* **Given data**:
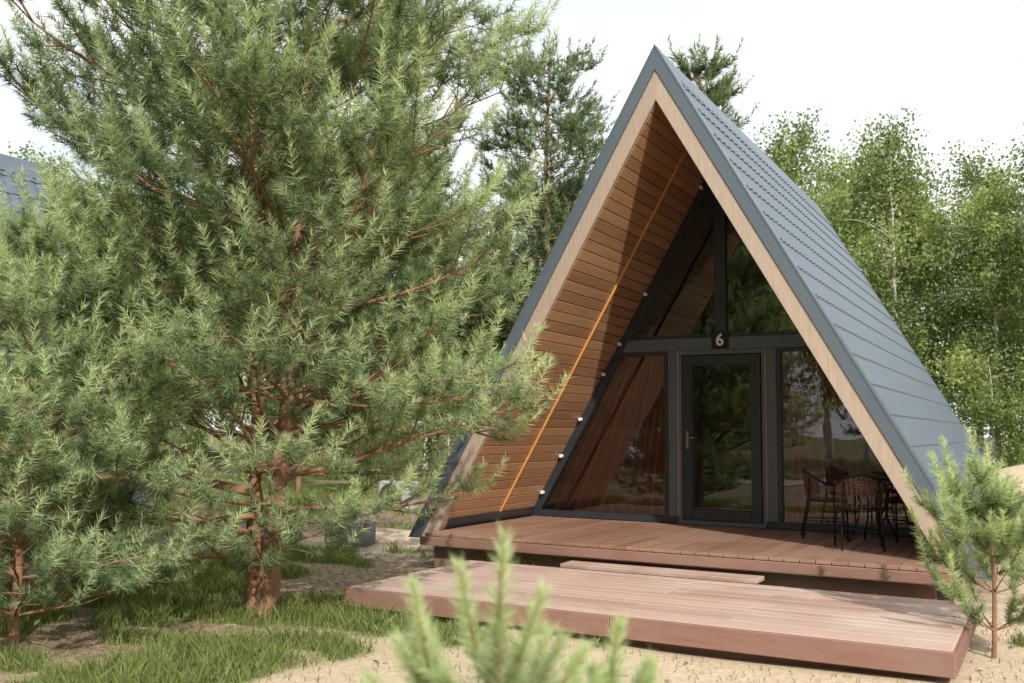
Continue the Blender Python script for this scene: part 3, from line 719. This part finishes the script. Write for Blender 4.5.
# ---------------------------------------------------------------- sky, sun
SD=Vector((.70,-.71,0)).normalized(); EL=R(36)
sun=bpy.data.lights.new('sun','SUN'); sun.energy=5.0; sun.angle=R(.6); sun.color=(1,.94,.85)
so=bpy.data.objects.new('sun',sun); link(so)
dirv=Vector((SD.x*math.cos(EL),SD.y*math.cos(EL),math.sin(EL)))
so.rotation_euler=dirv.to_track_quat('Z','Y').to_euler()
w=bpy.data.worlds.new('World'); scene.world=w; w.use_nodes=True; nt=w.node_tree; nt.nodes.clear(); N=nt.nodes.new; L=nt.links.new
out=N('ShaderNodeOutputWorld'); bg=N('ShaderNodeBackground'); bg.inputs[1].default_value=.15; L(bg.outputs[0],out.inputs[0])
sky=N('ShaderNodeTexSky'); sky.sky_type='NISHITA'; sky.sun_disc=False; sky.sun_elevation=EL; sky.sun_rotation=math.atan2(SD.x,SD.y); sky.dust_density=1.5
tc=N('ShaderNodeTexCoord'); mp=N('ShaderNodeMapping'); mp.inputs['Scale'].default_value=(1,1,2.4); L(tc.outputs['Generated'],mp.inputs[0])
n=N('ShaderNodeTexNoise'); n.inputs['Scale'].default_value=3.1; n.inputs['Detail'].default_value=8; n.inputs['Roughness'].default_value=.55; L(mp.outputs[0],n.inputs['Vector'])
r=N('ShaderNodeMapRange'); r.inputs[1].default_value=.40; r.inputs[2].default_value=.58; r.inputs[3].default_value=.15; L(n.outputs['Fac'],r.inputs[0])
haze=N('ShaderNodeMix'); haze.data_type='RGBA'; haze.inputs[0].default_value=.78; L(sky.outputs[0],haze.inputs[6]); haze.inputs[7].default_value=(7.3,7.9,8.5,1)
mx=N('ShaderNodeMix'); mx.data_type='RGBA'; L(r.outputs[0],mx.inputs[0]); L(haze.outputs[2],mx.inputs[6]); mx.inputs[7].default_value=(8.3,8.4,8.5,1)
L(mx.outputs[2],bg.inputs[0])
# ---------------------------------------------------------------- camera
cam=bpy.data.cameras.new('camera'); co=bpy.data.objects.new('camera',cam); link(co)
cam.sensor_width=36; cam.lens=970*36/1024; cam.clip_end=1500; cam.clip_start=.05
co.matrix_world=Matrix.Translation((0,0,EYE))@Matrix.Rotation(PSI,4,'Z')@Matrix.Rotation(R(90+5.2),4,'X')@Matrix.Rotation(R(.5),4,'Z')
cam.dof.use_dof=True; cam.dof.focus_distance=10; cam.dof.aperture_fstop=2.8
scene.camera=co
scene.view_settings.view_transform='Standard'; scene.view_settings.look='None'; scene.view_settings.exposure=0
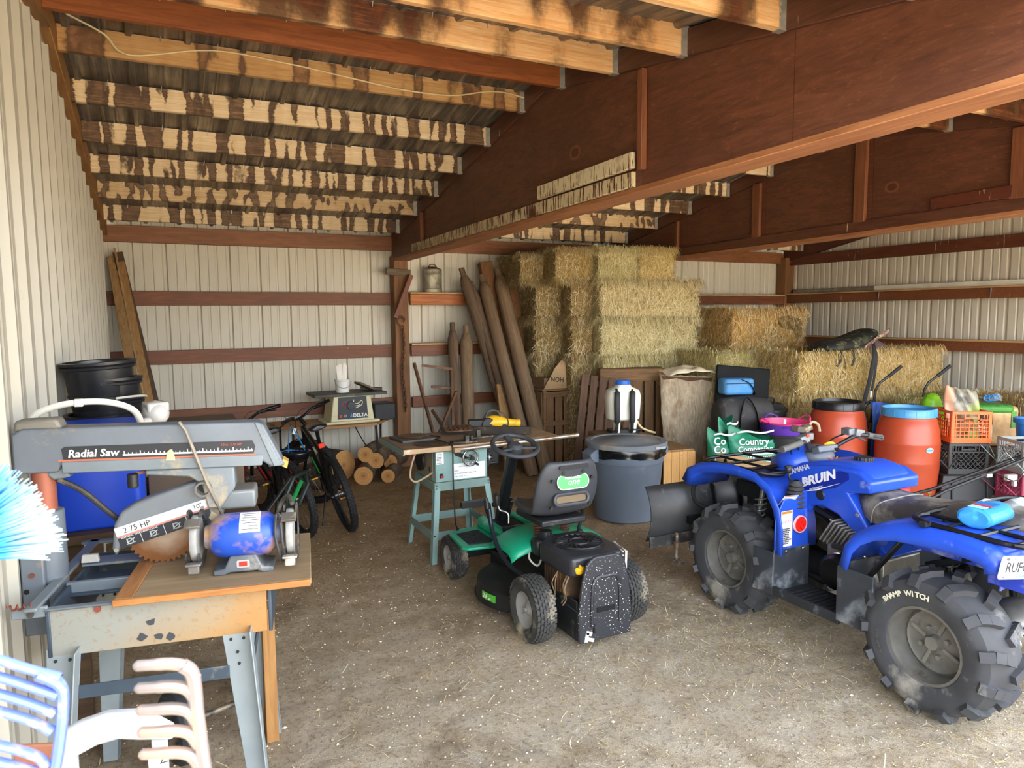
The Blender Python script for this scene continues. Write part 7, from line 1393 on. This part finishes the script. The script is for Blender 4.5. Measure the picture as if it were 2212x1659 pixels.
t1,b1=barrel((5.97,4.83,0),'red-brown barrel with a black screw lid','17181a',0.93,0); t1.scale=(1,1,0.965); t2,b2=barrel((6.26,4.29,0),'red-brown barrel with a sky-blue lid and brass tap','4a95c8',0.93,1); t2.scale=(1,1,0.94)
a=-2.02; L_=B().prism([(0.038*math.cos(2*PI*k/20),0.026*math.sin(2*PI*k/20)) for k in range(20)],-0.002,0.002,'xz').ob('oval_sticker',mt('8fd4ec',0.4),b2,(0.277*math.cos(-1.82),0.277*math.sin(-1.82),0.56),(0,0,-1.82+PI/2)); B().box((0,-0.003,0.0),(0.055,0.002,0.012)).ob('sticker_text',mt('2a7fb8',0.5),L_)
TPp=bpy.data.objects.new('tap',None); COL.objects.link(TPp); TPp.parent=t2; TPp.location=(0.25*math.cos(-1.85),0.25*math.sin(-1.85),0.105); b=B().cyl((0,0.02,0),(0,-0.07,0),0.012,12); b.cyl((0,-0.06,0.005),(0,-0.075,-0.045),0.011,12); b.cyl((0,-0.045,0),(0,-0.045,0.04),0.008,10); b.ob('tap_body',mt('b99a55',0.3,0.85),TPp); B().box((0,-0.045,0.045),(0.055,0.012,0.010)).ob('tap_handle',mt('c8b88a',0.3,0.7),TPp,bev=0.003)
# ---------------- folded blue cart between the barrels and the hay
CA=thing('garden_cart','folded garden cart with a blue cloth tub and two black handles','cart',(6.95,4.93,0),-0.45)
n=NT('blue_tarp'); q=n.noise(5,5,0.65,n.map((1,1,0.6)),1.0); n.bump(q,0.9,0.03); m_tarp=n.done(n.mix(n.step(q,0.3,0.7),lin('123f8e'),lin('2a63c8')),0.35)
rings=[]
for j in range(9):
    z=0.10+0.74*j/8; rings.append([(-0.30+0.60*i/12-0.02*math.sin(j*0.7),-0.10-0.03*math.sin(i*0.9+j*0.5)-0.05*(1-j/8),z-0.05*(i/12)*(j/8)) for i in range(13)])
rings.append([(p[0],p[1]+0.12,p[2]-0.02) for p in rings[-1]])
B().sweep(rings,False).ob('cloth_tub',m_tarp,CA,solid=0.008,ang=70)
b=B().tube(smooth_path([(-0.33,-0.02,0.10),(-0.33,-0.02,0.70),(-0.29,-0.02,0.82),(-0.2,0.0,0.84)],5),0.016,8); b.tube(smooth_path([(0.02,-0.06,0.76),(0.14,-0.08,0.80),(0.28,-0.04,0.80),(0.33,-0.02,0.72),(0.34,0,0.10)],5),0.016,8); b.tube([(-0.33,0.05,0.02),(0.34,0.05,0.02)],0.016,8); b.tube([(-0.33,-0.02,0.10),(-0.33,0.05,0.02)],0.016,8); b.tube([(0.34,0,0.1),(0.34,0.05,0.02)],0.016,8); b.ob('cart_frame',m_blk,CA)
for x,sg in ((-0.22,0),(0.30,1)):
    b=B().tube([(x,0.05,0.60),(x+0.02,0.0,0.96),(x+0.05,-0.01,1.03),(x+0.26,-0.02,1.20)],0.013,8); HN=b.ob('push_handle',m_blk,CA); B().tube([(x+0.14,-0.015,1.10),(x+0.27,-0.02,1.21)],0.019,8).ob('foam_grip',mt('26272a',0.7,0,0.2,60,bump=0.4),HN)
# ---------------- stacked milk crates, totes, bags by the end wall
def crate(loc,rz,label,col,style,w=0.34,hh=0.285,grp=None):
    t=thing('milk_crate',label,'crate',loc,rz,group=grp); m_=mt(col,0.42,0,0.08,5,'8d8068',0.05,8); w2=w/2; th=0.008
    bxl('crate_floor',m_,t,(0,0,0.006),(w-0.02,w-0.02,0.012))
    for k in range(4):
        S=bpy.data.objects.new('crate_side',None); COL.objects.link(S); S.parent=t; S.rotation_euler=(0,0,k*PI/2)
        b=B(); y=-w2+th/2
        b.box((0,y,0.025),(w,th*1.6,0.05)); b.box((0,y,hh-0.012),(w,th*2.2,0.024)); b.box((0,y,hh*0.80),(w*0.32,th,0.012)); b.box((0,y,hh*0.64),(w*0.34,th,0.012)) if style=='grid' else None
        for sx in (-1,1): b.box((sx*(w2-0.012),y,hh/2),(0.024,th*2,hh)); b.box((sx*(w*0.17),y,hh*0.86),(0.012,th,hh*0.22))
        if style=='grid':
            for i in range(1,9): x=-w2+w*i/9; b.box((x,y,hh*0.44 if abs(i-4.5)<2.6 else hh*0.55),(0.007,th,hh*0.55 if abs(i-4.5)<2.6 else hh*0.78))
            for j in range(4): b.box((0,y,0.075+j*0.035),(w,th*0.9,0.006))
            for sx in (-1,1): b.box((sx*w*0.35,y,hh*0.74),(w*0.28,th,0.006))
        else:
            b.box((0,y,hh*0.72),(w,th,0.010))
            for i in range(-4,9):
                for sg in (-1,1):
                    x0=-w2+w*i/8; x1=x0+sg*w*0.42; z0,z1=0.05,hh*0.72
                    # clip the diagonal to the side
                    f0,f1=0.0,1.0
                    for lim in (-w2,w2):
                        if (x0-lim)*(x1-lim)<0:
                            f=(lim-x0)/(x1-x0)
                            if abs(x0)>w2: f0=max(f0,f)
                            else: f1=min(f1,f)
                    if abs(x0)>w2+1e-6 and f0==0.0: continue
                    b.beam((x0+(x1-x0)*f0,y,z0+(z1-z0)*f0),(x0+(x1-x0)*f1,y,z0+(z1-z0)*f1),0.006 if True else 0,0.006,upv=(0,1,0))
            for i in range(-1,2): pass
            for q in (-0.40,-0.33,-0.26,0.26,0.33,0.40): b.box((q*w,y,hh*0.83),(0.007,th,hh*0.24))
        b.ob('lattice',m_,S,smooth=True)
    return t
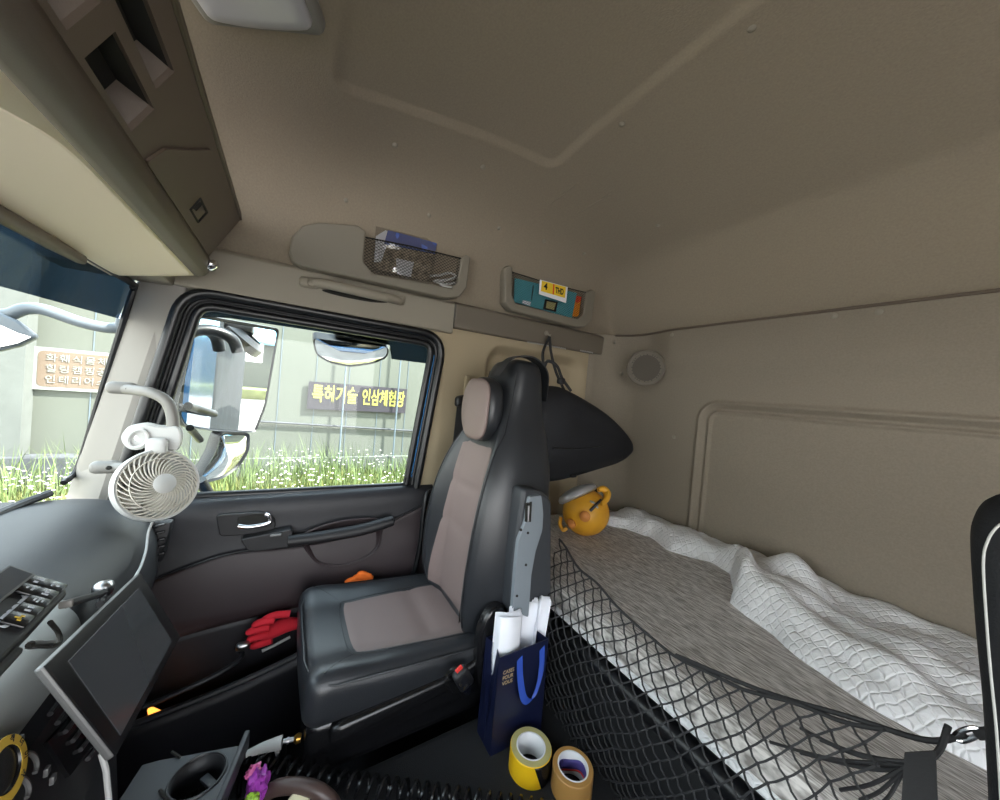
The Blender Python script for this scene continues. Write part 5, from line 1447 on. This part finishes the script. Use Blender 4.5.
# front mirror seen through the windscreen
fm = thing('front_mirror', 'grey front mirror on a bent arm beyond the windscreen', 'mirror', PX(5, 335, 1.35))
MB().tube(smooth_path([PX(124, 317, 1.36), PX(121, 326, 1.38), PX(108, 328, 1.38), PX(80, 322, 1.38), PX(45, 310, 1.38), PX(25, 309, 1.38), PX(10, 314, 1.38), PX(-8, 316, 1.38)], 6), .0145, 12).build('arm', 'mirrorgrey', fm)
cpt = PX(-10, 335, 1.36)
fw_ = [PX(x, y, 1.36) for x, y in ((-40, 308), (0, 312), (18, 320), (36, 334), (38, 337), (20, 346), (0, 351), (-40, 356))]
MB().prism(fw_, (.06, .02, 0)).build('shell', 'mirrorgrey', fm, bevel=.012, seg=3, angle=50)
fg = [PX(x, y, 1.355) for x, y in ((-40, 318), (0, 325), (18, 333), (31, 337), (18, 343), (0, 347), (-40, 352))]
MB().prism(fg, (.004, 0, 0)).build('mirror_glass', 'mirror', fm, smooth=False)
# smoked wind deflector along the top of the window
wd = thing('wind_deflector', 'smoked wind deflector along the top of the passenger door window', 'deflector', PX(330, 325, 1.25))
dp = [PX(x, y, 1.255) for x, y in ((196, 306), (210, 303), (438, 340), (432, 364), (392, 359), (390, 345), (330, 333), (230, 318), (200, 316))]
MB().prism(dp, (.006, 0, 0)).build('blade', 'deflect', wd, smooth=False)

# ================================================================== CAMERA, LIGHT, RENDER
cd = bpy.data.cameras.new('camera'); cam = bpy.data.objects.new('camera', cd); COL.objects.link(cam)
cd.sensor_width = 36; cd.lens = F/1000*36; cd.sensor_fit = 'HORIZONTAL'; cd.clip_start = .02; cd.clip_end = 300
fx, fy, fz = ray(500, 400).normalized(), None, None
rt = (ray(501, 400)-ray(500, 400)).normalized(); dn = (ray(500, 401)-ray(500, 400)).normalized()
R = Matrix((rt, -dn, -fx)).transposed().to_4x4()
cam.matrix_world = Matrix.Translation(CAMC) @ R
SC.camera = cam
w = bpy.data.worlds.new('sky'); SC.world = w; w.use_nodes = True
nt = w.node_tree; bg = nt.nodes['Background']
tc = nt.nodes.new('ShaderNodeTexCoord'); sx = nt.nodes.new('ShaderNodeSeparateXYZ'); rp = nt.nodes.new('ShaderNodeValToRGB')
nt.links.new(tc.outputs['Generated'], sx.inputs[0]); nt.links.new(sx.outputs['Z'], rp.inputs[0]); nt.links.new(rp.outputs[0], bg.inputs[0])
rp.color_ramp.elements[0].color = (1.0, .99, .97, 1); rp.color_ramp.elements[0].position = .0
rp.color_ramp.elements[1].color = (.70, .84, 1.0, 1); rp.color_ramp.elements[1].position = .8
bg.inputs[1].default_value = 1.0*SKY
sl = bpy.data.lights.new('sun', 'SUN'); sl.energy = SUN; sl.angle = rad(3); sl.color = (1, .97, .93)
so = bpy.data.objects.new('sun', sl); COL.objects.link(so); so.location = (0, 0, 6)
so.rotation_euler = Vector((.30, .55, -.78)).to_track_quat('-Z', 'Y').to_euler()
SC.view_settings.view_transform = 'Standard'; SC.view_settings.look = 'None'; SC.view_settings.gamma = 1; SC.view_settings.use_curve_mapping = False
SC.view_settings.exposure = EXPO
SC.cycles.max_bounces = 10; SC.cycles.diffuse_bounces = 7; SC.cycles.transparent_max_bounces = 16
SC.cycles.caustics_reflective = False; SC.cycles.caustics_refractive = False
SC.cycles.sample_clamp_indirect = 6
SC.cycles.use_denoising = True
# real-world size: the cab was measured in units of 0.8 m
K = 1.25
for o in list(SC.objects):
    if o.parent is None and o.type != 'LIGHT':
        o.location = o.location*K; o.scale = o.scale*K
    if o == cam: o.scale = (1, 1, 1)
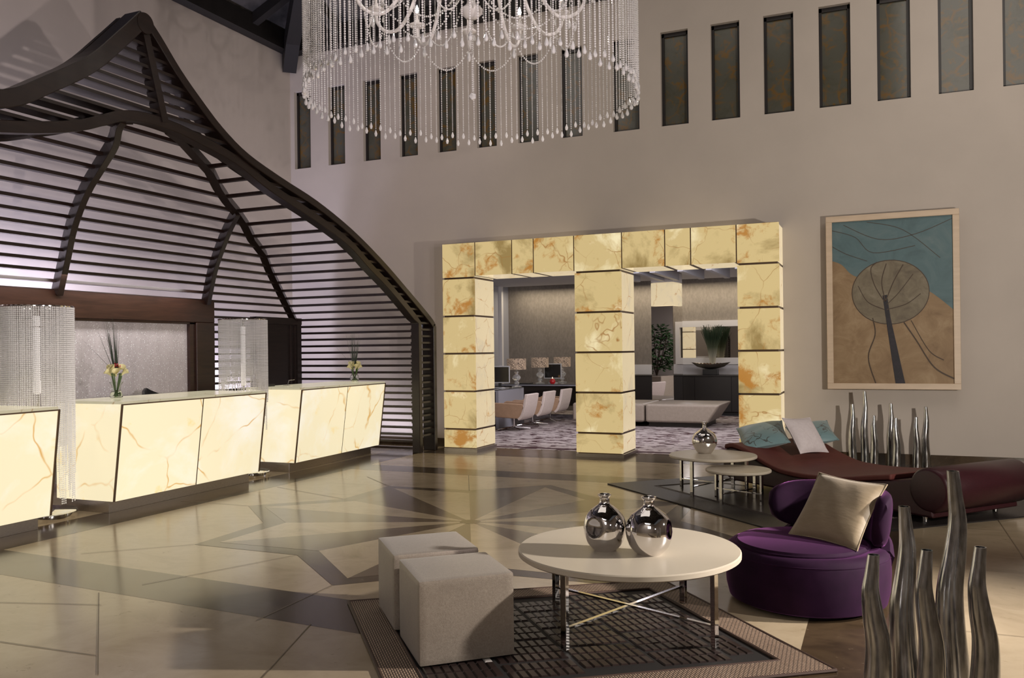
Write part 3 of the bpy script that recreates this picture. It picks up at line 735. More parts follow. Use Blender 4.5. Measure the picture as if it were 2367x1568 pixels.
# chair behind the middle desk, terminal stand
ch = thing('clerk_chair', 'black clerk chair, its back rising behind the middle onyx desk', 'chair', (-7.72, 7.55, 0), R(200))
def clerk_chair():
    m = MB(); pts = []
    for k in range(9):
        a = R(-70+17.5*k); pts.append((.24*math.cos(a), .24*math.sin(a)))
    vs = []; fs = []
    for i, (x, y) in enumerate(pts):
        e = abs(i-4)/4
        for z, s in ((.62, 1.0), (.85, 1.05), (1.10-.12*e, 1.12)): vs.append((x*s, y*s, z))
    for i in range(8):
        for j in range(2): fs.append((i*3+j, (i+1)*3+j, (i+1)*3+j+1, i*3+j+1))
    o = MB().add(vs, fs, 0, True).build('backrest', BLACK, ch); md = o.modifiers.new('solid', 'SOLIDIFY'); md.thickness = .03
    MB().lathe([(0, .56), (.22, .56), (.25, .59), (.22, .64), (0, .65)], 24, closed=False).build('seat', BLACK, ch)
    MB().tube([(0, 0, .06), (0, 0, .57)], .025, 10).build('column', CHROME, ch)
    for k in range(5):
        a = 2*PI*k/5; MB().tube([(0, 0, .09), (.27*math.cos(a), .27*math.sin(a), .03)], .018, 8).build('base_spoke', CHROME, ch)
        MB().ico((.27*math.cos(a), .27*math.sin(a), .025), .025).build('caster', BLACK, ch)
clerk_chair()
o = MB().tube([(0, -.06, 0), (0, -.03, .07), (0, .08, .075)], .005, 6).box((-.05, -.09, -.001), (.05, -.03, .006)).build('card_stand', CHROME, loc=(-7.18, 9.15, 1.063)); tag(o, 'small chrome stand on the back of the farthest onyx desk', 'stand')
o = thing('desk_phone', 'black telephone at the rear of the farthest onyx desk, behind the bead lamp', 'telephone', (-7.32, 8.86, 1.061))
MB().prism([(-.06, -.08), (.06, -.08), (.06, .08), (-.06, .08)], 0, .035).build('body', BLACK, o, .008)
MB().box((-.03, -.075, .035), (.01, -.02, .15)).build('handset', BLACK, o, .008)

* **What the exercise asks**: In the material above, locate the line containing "script. Use Blender 4.5." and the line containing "0)).build('blade', 'deflect', wd, smooth=False)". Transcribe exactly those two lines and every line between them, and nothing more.

* **Response below**:
The Blender Python script for this scene continues. Write part 5, from line 1447 on. This part finishes the script. Use Blender 4.5.
# front mirror seen through the windscreen
fm = thing('front_mirror', 'grey front mirror on a bent arm beyond the windscreen', 'mirror', PX(5, 335, 1.35))
MB().tube(smooth_path([PX(124, 317, 1.36), PX(121, 326, 1.38), PX(108, 328, 1.38), PX(80, 322, 1.38), PX(45, 310, 1.38), PX(25, 309, 1.38), PX(10, 314, 1.38), PX(-8, 316, 1.38)], 6), .0145, 12).build('arm', 'mirrorgrey', fm)
cpt = PX(-10, 335, 1.36)
fw_ = [PX(x, y, 1.36) for x, y in ((-40, 308), (0, 312), (18, 320), (36, 334), (38, 337), (20, 346), (0, 351), (-40, 356))]
MB().prism(fw_, (.06, .02, 0)).build('shell', 'mirrorgrey', fm, bevel=.012, seg=3, angle=50)
fg = [PX(x, y, 1.355) for x, y in ((-40, 318), (0, 325), (18, 333), (31, 337), (18, 343), (0, 347), (-40, 352))]
MB().prism(fg, (.004, 0, 0)).build('mirror_glass', 'mirror', fm, smooth=False)
# smoked wind deflector along the top of the window
wd = thing('wind_deflector', 'smoked wind deflector along the top of the passenger door window', 'deflector', PX(330, 325, 1.25))
dp = [PX(x, y, 1.255) for x, y in ((196, 306), (210, 303), (438, 340), (432, 364), (392, 359), (390, 345), (330, 333), (230, 318), (200, 316))]
MB().prism(dp, (.006, 0, 0)).build('blade', 'deflect', wd, smooth=False)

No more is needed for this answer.